All in all though these are fairly small things, and not that dissimilar to problems you still get on Windows from time to time (it’s hardly perfect).
Conclusion
I’m more than pleased with my new setup and things in the Linux Desktop world are a lot better than they used to be. Better yet there isn’t really any reason to expect things to stop progressing - hardware and software compatability should only continue to improve.
As for those suggested performance improvements I did a very quick Blender 2.90.1 render on each OS to compare numbers.
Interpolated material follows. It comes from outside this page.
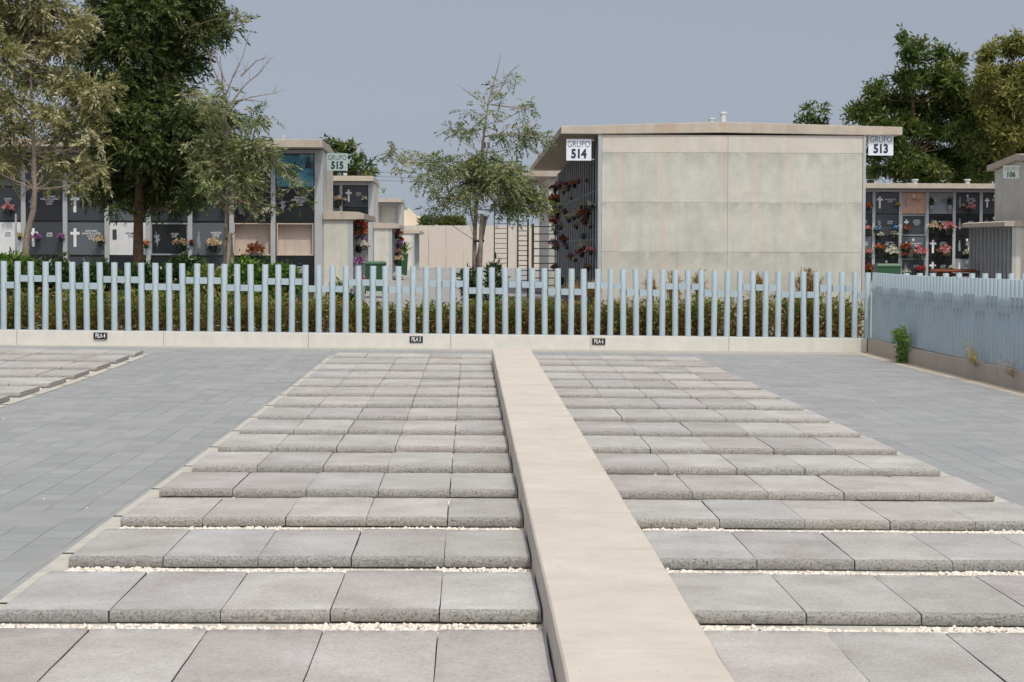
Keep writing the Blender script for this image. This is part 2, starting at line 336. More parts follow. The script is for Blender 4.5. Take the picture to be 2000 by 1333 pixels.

Nothing too scientific - I ran each benchmark twice and used the fastest result of the two, ran all tests after a clean reboot and used the same blend file from my NTFS SSD:
Tilesize | Windows | Linux | Diff | |
---|---|---|---|---|
CUDA | 512px | 4:07 | 3:08 | -23.9% |
OptiX (last week) | 512px | 2:17 | 2:11 | -4.4% |
OptiX (today) | 512px | 1:30 | 2:03 | +36.7% |
CUDA + CPU | 32px | 3:38 | 2:41 | -26.1% |
CPU Only | 32px | 7:40 | 6:25 | -16.3% |
So one of these results is not like the other … !
In most tests it looks like we do see the ~20% improvement on Linux, and when I did a quick test last week Linux still edged out Windows by a few percent on OptiX. I’m assuming over the last week or so there must have been a driver update which has caused Windows to dramatically speed up, since now it is beating Linux easily for OptiX despite being much slower everywhere else.
Not every 3D application supports OptiX so I would still expect Linux to have the better average performance across all the different applications. I might come back and do these tests again sometime soon to see if the gap shrinks and if Linux overtakes Windows again, as I suspect it will.